— AIM OF THE EXERCISE —
Output, please, exactly those lines of the listing that come before the line with "COL = SC.collection", along with that line itself.

— DATA BLOCK —
^^^^^^^^^^^^^^^^

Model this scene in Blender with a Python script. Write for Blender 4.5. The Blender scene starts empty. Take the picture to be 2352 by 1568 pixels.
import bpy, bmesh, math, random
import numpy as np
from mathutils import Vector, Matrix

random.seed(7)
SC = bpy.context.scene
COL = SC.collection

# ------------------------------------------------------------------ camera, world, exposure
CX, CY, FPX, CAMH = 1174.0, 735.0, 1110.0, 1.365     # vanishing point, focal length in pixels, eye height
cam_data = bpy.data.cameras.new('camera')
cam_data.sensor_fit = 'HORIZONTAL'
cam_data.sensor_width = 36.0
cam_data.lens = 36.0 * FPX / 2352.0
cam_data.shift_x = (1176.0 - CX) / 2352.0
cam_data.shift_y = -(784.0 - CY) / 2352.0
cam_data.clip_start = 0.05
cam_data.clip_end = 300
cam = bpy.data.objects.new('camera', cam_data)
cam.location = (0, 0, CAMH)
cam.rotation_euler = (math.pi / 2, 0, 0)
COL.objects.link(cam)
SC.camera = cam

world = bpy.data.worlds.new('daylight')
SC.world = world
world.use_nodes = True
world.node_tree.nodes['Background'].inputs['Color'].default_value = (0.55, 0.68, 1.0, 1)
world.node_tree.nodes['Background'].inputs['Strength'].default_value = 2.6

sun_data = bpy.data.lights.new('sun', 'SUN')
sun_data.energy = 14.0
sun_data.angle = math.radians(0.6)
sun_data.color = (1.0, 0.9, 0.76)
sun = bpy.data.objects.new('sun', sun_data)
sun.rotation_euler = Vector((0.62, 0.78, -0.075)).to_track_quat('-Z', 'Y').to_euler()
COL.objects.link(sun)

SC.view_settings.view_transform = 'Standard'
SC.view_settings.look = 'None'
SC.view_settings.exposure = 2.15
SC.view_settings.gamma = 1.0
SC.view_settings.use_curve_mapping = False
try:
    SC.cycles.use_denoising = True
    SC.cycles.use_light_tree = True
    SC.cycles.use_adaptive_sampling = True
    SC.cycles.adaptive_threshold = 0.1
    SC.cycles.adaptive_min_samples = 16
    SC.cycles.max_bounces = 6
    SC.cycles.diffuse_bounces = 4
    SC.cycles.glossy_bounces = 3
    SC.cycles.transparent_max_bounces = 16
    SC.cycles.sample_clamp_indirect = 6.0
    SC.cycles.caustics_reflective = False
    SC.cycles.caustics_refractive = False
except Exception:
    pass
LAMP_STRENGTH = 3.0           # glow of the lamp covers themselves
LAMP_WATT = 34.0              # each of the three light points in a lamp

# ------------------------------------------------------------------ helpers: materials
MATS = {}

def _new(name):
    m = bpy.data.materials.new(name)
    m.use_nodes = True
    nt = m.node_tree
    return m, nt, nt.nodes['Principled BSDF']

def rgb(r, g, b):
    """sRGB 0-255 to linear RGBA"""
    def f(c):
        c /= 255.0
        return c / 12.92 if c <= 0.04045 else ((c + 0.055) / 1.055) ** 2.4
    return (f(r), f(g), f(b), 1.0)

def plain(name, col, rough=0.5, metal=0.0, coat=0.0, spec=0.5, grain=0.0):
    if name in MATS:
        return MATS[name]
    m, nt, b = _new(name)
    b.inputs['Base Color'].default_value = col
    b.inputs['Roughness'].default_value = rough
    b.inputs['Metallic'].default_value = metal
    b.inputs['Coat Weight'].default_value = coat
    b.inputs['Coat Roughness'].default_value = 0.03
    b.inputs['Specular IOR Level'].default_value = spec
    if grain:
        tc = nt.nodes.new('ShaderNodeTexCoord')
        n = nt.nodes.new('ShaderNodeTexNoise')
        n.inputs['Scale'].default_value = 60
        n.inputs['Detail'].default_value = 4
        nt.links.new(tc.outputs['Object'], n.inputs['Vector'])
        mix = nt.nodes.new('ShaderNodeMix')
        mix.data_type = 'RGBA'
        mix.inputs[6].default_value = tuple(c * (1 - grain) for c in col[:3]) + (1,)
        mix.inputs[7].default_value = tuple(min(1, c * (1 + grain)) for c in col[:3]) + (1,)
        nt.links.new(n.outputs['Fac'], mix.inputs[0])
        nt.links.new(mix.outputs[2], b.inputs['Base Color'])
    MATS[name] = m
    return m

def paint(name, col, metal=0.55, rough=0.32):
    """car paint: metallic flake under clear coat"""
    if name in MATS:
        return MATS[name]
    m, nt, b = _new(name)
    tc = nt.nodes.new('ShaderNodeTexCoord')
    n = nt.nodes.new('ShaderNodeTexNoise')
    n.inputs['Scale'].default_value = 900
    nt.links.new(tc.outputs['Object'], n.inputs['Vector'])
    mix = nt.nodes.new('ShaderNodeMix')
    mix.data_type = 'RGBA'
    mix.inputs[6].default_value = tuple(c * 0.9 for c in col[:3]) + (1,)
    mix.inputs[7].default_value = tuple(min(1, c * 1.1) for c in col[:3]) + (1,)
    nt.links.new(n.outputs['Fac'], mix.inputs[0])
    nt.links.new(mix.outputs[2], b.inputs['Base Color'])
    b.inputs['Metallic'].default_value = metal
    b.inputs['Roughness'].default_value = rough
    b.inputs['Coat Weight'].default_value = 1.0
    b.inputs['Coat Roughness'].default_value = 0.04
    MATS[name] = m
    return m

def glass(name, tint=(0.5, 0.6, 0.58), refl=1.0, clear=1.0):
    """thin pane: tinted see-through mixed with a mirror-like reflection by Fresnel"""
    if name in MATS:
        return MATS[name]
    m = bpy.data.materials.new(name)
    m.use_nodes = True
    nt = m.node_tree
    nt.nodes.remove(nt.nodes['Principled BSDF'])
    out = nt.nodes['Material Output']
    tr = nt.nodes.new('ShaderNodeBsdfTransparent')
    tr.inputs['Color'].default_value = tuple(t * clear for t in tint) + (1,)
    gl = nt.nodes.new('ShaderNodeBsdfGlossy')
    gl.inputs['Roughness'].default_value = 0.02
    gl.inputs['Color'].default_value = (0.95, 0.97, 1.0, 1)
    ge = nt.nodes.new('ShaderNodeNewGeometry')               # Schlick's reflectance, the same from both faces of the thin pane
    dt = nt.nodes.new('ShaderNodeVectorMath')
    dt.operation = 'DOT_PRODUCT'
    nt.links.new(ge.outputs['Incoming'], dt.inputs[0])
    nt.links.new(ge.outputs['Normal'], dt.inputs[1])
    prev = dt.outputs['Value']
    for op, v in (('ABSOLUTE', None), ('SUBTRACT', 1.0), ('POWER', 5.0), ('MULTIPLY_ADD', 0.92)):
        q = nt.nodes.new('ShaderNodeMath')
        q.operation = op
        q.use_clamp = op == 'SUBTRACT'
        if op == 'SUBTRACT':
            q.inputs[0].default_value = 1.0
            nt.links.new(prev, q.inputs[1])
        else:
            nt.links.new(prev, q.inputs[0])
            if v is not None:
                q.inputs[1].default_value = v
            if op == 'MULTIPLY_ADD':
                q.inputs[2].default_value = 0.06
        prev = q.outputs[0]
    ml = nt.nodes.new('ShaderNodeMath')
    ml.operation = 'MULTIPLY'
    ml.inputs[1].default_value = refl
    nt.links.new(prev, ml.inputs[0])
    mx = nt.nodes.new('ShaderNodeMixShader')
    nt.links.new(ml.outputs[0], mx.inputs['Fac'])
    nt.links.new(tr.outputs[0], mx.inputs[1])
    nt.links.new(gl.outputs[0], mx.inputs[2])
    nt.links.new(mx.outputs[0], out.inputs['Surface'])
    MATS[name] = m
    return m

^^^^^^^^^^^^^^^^

— THE COMPLETED TASK —
Model this scene in Blender with a Python script. Write for Blender 4.5. The Blender scene starts empty. Take the picture to be 2352 by 1568 pixels.
import bpy, bmesh, math, random
import numpy as np
from mathutils import Vector, Matrix

random.seed(7)
SC = bpy.context.scene
COL = SC.collection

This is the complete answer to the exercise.